Suburban Women, White Women, and ‘Dads’ Are Flocking to Democratic Party Over Abortion

“What we faced was a believability gap—people didn’t believe it was actually at risk," says EMILY's List's Christina Reynolds.

Suburban Women, White Women, and ‘Dads’ Are Flocking to Democratic Party Over Abortion

After the Supreme Court overturned Roe v. Wade in June, Kansas reported a 1,038% increase in voter registrations that week, compared with the week before. On Aug. 2, despite widespread disinformation from the anti-abortion camp, voters in the red state overwhelmingly defeated a ballot measure to end the state right to abortion by a 20-point margin. New national polling suggests Kansas could be a microcosm of a broader trend: Several major demographics are flocking to the Democratic Party in droves since the fall of Roe.

A Fox News poll from this week shows that fathers have moved from +20 support for the Republican Party in May to +8 support for the Democratic Party in August—a 28-point shift, compared with +13 support for the Republican Party among male voters overall in May to +11 support for Republicans in August. The same poll found an 8-point shift to support Democrats among white women, compared with a 7-point shift among women voters in general; a +9 point shift among suburban women; and a +10 shift among women of color.

These numbers are especially significant given the oft-cited fact that a majority of white women voted for Trump in 2016 and 2020. Exit polls, which contain errors and should always be taken with a grain of salt, suggested that around 52% of white women voted for Trump in 2016, and between 52 and 55% of white women voted for him in 2020. White women in general, particularly married ones (they vote with their Republican husbands, as the assumption goes) have historically voted GOP—but it looks like the fall of Roe could be the last straw for many.

On the one hand, I can’t help but remain skeptical, given that Republicans have been promising to ban abortion and gut access to reproductive care for years, and white women continued to vote for them, ultimately creating the current state of affairs. (Trump alone appointed a third of the Supreme Court bench, as well as a shocking amount of the judiciary that’s constantly upholding state-level bans.) But I also don’t see how anyone wouldn’t be galvanized by the fall of Roe and the onslaught of horrors it’s unleashed on pregnant people. Just this week, a woman in Louisiana said she’s being forced to carry a headless, nonviable fetus due to the state’s abortion ban. Republican leaders spent last month essentially calling a child rape victim denied abortion care in Ohio a liar.

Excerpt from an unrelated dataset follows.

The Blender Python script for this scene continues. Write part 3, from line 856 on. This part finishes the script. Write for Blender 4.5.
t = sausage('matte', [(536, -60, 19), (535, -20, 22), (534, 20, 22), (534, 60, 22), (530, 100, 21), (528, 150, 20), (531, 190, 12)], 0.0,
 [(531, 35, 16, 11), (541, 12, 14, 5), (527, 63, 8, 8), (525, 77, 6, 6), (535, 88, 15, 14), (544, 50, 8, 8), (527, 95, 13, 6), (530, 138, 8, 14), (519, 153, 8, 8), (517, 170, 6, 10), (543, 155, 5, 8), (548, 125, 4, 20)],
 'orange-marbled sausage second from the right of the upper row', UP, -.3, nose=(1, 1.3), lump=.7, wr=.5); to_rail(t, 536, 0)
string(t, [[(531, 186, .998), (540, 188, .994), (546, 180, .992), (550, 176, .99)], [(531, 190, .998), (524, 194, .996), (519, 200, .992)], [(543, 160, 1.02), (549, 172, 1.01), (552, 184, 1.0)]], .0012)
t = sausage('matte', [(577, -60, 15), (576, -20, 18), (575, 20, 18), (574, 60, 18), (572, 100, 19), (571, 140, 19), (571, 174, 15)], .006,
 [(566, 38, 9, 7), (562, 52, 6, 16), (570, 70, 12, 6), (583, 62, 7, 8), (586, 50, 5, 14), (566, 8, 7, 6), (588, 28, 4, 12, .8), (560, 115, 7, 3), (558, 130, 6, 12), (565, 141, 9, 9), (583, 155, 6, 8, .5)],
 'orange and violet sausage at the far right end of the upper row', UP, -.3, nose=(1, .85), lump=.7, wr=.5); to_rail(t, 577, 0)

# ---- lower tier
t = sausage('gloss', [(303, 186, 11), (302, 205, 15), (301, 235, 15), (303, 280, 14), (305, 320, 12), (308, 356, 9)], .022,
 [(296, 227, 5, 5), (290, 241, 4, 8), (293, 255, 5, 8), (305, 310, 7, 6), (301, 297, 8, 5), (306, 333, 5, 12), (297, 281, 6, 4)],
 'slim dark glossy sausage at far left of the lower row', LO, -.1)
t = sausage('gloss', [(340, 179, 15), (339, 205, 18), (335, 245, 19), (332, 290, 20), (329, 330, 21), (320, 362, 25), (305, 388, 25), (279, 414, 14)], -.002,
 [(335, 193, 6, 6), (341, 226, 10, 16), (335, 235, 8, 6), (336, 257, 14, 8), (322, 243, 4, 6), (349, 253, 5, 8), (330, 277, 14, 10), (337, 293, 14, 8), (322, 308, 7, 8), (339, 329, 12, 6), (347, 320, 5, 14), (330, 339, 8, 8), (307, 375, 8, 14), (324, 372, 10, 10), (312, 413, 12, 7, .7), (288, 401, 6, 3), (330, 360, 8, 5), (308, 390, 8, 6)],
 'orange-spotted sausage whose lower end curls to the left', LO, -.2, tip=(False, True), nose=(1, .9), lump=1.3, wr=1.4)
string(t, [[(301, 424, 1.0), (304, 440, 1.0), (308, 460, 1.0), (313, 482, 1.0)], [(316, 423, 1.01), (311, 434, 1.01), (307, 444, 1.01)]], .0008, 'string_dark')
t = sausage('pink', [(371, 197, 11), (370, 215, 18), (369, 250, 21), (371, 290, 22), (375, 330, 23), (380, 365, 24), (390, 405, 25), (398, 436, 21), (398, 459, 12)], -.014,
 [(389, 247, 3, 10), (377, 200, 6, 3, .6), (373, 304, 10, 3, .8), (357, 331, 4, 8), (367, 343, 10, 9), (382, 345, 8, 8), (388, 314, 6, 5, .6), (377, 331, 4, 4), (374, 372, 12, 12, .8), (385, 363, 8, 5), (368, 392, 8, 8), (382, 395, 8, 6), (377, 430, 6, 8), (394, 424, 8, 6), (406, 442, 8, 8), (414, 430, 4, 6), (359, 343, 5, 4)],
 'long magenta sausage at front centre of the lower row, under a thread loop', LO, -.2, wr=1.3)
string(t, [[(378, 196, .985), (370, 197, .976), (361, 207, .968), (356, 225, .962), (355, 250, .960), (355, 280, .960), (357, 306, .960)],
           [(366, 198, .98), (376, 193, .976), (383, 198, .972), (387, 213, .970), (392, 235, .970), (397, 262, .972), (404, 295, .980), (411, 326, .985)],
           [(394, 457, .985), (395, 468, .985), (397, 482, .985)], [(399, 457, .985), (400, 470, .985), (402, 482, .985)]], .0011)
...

“There were a lot of people that believed as long as [Roe] was in place, there was only so much that could be done to take away that right, though unfortunately, state legislatures have been proving that theory wrong for a while now,” Christina Reynolds, vice president of communications at EMILY’s List, told Jezebel. “Without Roe, for a lot of voters who may not have been as political before, it’s a lot more real now.”

Abortion access, Reynolds emphasizes, has always been popular: Per some estimates, eight in 10 Americans support the legal right. “What we really faced was a believability gap—people didn’t believe it was actually at risk,” she said. “Now that we’re actually seeing our freedoms taken away, that’s a big motivating factor.”

Josh Siebenaler, an organizer at the Kansas Abortion Fund, told me that when abortion is “literally on the ballot, and this is not a matter of voting for a person,” it will win. “We’re voting on an issue area that is extremely popular in Kansas and across the country. Anti-abortion folks thought they were being clever. But they learned abortion isn’t unpopular, it’s gerrymandered.”

Also between May and August, the same poll found parents as a whole went from supporting Republicans over Democrats by a 45 to 39% margin to supporting Democrats over Republicans by a 46 to 35% margin. Simona Grace, executive director of the political action group Moms in Office and a single mom herself, says these shifts—particularly among dads, suburban women, and parents in general—reflect how parents understandably want their kids to have the same or more rights than they’ve enjoyed.

“I’m 39 years old and Roe has been in place since 1973, a decade before I was born. A lot, maybe a majority, of parents never even experienced a world without Roe themselves—now the idea their children are growing up in a country with less rights than they had is terrifying,” Grace said. “Are we living in the type of democracy we want our children to inherit?”

Much of the focus on midterm polling and Roe has been placed on Congress, which shows Republicans and Democrats in a dead heat. But Grace hopes voters pay attention to races up and down the ballot—especially where abortion rights are concerned. “We’re seeing more than ever, really, how important state legislatures are, and I hope this lights a fire under a lot of women and moms to run and vote on every level for years to come.”